Output, word for word, every line from the start of the listing down to and including the line that contains "except Exception as e: print(e)"; include nothing else.
>> Start Data section
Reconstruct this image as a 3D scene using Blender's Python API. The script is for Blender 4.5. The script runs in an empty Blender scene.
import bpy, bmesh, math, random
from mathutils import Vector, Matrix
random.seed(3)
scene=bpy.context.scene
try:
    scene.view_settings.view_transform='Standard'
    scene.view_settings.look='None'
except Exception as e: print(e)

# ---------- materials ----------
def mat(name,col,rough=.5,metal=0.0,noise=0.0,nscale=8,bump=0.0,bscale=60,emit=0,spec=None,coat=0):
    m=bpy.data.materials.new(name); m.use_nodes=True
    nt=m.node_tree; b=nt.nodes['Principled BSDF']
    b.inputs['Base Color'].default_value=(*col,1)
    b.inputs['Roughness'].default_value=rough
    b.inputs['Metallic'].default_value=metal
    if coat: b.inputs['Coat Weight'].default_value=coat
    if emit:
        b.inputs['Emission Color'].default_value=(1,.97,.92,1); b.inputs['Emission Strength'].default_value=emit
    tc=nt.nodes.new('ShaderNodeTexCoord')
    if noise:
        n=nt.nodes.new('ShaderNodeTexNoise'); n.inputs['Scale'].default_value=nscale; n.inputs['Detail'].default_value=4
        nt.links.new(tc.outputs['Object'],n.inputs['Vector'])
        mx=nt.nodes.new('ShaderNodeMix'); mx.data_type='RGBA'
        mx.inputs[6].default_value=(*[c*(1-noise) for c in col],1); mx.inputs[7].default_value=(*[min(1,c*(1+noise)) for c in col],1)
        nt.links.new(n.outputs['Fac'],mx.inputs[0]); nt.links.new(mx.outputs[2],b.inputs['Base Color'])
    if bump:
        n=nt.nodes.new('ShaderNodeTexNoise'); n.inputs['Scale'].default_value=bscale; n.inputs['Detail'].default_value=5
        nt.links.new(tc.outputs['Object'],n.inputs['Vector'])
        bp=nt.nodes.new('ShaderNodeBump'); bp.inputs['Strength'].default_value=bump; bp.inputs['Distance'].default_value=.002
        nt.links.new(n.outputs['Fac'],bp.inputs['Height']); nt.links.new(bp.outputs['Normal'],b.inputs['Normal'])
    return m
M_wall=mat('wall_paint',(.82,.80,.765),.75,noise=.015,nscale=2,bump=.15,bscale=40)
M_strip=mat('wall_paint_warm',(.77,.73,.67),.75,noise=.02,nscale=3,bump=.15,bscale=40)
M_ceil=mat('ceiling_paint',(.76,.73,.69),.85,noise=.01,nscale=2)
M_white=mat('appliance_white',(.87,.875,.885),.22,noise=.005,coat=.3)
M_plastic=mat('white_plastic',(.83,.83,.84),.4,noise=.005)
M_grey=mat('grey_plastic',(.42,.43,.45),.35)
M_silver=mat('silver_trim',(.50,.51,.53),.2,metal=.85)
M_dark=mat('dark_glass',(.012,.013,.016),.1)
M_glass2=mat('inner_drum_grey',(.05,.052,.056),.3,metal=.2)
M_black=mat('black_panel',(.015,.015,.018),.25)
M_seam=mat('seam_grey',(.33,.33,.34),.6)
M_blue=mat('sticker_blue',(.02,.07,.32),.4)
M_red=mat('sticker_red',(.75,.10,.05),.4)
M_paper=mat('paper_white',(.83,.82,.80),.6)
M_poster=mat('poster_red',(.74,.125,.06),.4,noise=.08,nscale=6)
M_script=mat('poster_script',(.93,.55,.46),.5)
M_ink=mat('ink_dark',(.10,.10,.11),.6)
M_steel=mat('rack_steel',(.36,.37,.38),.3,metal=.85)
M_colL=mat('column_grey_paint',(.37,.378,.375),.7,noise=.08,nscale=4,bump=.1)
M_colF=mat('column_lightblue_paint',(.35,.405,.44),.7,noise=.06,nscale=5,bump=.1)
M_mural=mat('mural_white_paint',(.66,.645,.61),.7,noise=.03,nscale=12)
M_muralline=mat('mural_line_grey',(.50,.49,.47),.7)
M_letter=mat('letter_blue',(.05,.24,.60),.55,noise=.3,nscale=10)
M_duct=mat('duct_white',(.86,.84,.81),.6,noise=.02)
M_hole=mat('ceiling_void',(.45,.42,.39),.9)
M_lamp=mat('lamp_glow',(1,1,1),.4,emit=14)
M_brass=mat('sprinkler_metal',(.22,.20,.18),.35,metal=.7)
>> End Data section
### The result
Reconstruct this image as a 3D scene using Blender's Python API. The script is for Blender 4.5. The script runs in an empty Blender scene.
import bpy, bmesh, math, random
from mathutils import Vector, Matrix
random.seed(3)
scene=bpy.context.scene
try:
    scene.view_settings.view_transform='Standard'
    scene.view_settings.look='None'
except Exception as e: print(e)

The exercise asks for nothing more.